**EXERCISE DETAILS**
Reproduce all of the data exactly, with no line skipped.

**SOURCE EXCERPT**
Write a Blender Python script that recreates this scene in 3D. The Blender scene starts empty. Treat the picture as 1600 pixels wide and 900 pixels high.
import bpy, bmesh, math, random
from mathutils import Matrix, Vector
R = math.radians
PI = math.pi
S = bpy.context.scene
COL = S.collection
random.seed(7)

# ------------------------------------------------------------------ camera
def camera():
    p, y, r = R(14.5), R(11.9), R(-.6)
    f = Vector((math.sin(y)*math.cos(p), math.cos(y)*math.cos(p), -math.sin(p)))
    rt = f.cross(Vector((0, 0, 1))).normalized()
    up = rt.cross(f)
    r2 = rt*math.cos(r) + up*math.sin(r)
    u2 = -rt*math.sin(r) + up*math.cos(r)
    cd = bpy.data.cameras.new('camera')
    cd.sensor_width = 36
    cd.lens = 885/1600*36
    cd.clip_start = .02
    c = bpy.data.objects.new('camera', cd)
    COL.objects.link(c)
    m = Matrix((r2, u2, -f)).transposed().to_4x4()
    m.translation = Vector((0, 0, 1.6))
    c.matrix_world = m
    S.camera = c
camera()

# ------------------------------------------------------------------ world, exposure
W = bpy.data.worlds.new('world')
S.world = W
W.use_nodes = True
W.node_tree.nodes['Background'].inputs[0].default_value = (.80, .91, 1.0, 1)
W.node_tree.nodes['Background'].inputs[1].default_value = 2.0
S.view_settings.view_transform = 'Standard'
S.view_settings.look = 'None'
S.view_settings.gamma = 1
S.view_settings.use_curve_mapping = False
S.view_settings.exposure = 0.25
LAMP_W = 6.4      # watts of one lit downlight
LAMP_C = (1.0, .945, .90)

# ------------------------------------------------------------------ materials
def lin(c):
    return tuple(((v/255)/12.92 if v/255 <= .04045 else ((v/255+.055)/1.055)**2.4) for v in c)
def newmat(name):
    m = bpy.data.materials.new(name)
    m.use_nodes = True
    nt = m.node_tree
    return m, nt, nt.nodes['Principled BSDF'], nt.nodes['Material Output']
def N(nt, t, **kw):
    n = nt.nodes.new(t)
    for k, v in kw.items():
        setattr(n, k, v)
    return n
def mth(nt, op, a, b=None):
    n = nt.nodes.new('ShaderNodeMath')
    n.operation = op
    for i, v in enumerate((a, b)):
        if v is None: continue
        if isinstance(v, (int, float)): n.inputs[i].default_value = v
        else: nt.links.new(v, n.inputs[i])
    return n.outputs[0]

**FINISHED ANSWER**
Write a Blender Python script that recreates this scene in 3D. The Blender scene starts empty. Treat the picture as 1600 pixels wide and 900 pixels high.
import bpy, bmesh, math, random
from mathutils import Matrix, Vector
R = math.radians
PI = math.pi
S = bpy.context.scene
COL = S.collection
random.seed(7)

# ------------------------------------------------------------------ camera
def camera():
    p, y, r = R(14.5), R(11.9), R(-.6)
    f = Vector((math.sin(y)*math.cos(p), math.cos(y)*math.cos(p), -math.sin(p)))
    rt = f.cross(Vector((0, 0, 1))).normalized()
    up = rt.cross(f)
    r2 = rt*math.cos(r) + up*math.sin(r)
    u2 = -rt*math.sin(r) + up*math.cos(r)
    cd = bpy.data.cameras.new('camera')
    cd.sensor_width = 36
    cd.lens = 885/1600*36
    cd.clip_start = .02
    c = bpy.data.objects.new('camera', cd)
    COL.objects.link(c)
    m = Matrix((r2, u2, -f)).transposed().to_4x4()
    m.translation = Vector((0, 0, 1.6))
    c.matrix_world = m
    S.camera = c
camera()

# ------------------------------------------------------------------ world, exposure
W = bpy.data.worlds.new('world')
S.world = W
W.use_nodes = True
W.node_tree.nodes['Background'].inputs[0].default_value = (.80, .91, 1.0, 1)
W.node_tree.nodes['Background'].inputs[1].default_value = 2.0
S.view_settings.view_transform = 'Standard'
S.view_settings.look = 'None'
S.view_settings.gamma = 1
S.view_settings.use_curve_mapping = False
S.view_settings.exposure = 0.25
LAMP_W = 6.4      # watts of one lit downlight
LAMP_C = (1.0, .945, .90)

# ------------------------------------------------------------------ materials
def lin(c):
    return tuple(((v/255)/12.92 if v/255 <= .04045 else ((v/255+.055)/1.055)**2.4) for v in c)
def newmat(name):
    m = bpy.data.materials.new(name)
    m.use_nodes = True
    nt = m.node_tree
    return m, nt, nt.nodes['Principled BSDF'], nt.nodes['Material Output']
def N(nt, t, **kw):
    n = nt.nodes.new(t)
    for k, v in kw.items():
        setattr(n, k, v)
    return n
def mth(nt, op, a, b=None):
    n = nt.nodes.new('ShaderNodeMath')
    n.operation = op
    for i, v in enumerate((a, b)):
        if v is None: continue
        if isinstance(v, (int, float)): n.inputs[i].default_value = v
        else: nt.links.new(v, n.inputs[i])
    return n.outputs[0]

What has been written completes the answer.